Does the Cyber Resilience Act require CE marking?
Direct answer
Yes. From 11 December 2027, products with digital elements need CE marking under the Cyber Resilience Act, and CRA compliance becomes a precondition for that mark. This makes the CRA a hard prerequisite for market access, so non-EU manufacturers relying on the CE mark for distribution are in scope even if they never sell directly into the EU.
Key Facts
- CE marking is required and signifies CRA conformity (Art. 28, 30).
- Conformity assessment procedures are governed by Article 32; the route depends on the product class.
- Steps: technical documentation (Annex VII) · conformity assessment (Art. 32) · EU declaration of conformity (Art. 28, Annex V) · affix CE mark (Art. 30).
- Applies from 11 December 2027.
- CRA compliance is a prerequisite for CE marking, so it gates EU market access for non-EU makers too.
Yes.
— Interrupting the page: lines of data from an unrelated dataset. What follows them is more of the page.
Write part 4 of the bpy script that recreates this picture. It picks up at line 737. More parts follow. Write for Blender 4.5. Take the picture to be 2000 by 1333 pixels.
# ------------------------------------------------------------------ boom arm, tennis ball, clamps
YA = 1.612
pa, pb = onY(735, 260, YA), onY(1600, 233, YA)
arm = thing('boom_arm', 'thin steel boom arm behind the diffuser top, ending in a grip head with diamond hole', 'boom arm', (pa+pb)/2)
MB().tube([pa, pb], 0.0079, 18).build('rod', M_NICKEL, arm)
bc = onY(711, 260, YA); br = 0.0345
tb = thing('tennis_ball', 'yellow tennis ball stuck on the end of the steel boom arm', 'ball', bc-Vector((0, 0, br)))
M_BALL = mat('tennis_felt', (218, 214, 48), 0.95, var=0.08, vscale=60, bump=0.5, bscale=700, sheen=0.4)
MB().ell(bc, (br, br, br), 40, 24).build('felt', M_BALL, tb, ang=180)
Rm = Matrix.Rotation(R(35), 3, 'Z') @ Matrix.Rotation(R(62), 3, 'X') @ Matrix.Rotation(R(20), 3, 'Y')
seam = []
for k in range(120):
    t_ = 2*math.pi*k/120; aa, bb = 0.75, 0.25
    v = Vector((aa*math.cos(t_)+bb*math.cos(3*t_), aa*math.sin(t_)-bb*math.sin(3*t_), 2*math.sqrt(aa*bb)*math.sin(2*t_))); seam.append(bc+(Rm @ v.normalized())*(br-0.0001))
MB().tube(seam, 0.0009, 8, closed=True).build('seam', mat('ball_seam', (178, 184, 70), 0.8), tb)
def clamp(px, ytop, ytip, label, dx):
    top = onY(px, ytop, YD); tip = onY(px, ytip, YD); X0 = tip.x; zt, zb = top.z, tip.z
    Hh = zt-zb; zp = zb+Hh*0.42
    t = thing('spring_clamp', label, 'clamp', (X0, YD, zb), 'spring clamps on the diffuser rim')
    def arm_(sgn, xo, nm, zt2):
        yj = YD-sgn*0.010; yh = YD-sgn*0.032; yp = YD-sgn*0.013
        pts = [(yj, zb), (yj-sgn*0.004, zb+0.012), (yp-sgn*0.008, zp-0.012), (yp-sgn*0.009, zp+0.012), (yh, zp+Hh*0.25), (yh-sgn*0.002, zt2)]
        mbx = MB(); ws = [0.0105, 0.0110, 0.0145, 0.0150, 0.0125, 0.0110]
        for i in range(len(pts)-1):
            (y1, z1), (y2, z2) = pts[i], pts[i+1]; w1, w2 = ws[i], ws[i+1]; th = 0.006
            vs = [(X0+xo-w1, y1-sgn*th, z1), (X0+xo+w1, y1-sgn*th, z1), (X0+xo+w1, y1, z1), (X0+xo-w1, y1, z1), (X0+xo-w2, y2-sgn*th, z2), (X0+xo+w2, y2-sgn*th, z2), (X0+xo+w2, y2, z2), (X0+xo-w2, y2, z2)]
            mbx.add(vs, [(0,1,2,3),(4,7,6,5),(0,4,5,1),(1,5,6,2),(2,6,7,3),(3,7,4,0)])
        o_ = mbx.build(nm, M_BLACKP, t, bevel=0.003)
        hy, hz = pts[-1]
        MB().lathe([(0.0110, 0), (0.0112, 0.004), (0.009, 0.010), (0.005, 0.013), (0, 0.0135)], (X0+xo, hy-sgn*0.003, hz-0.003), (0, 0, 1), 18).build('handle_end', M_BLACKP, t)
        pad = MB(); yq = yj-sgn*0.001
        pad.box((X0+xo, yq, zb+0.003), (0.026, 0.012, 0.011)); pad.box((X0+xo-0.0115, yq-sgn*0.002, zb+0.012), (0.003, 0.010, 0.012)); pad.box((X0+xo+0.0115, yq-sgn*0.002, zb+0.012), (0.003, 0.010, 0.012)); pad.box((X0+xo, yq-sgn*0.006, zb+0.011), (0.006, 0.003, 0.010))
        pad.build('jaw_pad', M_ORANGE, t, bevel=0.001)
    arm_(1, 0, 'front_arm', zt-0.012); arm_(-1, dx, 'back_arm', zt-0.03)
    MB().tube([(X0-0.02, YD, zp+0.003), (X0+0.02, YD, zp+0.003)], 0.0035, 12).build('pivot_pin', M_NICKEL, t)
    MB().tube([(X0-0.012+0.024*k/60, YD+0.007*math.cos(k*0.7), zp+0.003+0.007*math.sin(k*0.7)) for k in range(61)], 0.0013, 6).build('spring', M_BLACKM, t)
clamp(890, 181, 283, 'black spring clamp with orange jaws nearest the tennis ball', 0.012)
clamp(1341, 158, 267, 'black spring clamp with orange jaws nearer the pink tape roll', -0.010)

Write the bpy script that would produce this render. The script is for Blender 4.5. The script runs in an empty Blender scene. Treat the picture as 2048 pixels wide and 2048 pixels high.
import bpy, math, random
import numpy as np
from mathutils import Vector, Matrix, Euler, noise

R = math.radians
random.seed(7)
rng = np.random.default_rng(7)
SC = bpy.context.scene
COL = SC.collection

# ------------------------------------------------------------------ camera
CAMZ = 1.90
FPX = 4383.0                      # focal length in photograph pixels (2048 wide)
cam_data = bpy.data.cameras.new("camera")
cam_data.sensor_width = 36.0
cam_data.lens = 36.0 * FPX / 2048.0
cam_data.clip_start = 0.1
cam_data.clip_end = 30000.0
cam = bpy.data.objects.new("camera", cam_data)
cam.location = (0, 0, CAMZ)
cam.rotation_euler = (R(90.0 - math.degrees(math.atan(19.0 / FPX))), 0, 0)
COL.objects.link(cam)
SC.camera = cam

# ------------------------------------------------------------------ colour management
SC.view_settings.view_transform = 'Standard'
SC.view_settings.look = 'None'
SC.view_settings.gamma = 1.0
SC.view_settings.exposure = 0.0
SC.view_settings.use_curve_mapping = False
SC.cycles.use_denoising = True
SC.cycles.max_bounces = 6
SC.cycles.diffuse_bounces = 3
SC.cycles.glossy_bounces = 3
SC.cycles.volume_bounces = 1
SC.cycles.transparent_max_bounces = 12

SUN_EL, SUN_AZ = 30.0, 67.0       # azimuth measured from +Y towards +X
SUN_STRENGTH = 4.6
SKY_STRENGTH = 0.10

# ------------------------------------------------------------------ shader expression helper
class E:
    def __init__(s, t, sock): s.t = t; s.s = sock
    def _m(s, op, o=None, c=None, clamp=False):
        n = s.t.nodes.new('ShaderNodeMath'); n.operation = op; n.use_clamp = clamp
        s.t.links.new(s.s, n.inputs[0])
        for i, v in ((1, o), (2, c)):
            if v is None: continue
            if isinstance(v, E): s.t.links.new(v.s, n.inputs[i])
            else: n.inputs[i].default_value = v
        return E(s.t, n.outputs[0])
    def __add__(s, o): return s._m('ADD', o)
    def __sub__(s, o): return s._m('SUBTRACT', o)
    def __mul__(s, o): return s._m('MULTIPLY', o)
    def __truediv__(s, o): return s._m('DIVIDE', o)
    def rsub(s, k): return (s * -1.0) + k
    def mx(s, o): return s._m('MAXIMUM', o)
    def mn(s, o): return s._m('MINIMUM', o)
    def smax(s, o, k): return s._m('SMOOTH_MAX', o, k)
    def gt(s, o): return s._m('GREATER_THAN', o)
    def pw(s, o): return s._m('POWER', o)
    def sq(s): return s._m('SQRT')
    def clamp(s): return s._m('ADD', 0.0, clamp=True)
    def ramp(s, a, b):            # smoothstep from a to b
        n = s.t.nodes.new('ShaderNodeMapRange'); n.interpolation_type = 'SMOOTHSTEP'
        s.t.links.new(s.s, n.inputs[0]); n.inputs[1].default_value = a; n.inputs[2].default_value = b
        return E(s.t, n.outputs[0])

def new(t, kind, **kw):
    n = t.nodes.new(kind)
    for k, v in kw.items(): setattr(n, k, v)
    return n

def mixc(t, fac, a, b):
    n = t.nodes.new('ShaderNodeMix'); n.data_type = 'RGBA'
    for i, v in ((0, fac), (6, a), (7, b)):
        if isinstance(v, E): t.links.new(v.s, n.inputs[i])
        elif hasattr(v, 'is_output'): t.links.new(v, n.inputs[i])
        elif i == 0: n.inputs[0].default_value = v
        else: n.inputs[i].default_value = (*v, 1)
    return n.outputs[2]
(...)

Products with digital elements must carry the CE marking, and under the CRA that mark now signifies conformity with the regulation's cybersecurity requirements (Art. 28, 30). The sequence is fixed: compile the technical documentation (Annex VII) and keep it for ten years; carry out the conformity assessment appropriate to the product class under Article 32 (default products may self-assess under Module A, important class I and II products require third-party involvement, critical products require mandatory certification); draw up the EU declaration of conformity (Art. 28, Annex V); and affix the CE marking (Art. 30). Because the CE mark is a precondition for placing most products on the EU market, the CRA becomes a hard prerequisite for market access. A manufacturer established outside the EU that relies on the CE mark for international distribution is therefore in scope, even if it does not sell directly into the Union. The obligation applies from 11 December 2027.